Revenue generation by electricity distribution companies in Nigeria surged to ₦1.1trn in 2023.
According to national bureau of statistics, the figure represents an increase of ₦234.4bn or 28.2 percent from the ₦831bn generated by the power firms in 2022.
The latest data comes amidst the sporadic power grid collapses recorded during the year.
According to the report, Nigerians endured more nationwide blackouts in 2023, especially on September 14th when the grid collapsed due to a fire on a major transmission line.
The revenue data showed that the Ikeja Electricity Distribution Company (IKEDC) got the highest revenue of ₦218.6 billion, up by 31.7 percent or ₦52.7 billion from ₦165.9 billion recorded in 2022. It was followed closely by the Eko Distribution Company which got a revenue increase of ₦52.8bn or 42.3 percent from ₦124.8bn in 2022.

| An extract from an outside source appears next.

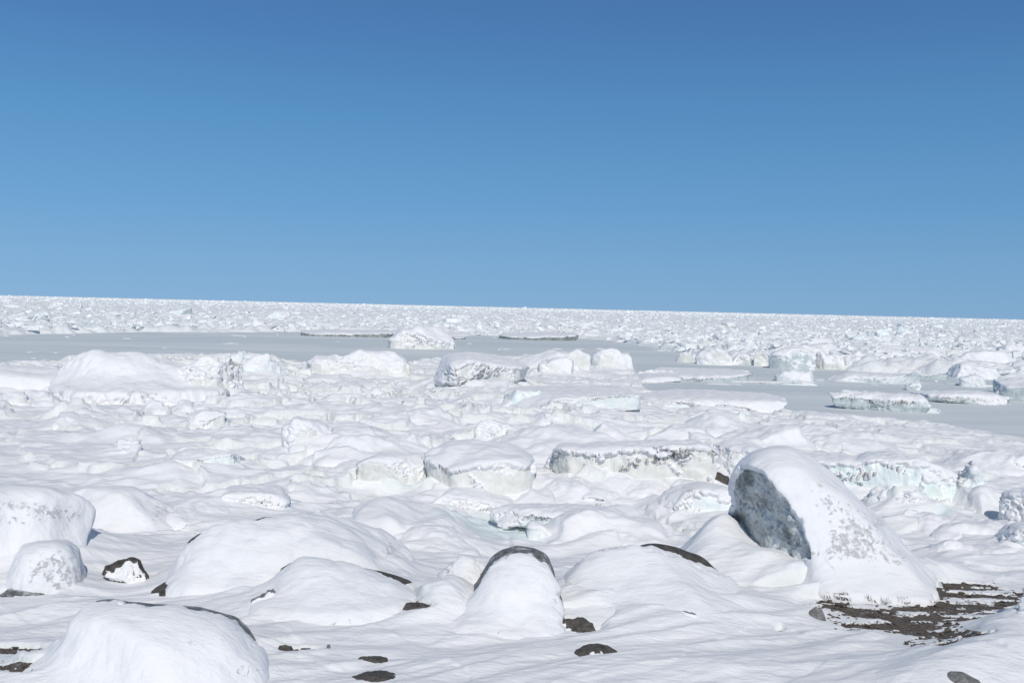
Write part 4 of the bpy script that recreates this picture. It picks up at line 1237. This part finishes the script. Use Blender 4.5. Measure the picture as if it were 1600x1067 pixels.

The third highest company is the Abuja Electricity Distribution Company (AEDC), with a revenue generation of ₦167.4 billion from ₦125.7 billion recorded in 2022.
Similarly, Ibadan Electricity Distribution Company got a revenue of ₦111.3bn, Enugu Electricity Distribution Company got a revenue of ₦82.5bn, Yola Electricity Distribution Company, ₦22.3 billion and Benin Electricity Distribution Company ₦84.6 billion. Meanwhile, the Kaduna Electricity Distribution Company netted ₦32.4 billion.
The Jos Electricity Distribution Company increased its revenue to ₦38.9 billion while Kano Electricity Distribution Company received ₦55.2 billion and Port-Harcourt Electricity Distribution Company got ₦74.7 billion.
A further analysis stated that the number of metered numbers increased by 9.38 per cent or 480,833 while the number of customers under estimated billings reduced slightly by 1.73 per cent to 5.8 million.
“Similarly, metered customers stood at 5.61 million in Q4 2023, indicating a decrease in the growth rate of 1.32 per cent from 5.68 million recorded in the preceding quarter. On a year-on-year basis, this grew by 9.38 per cent from the figure reported in Q4 2022 which was 5.13 million,” the report read.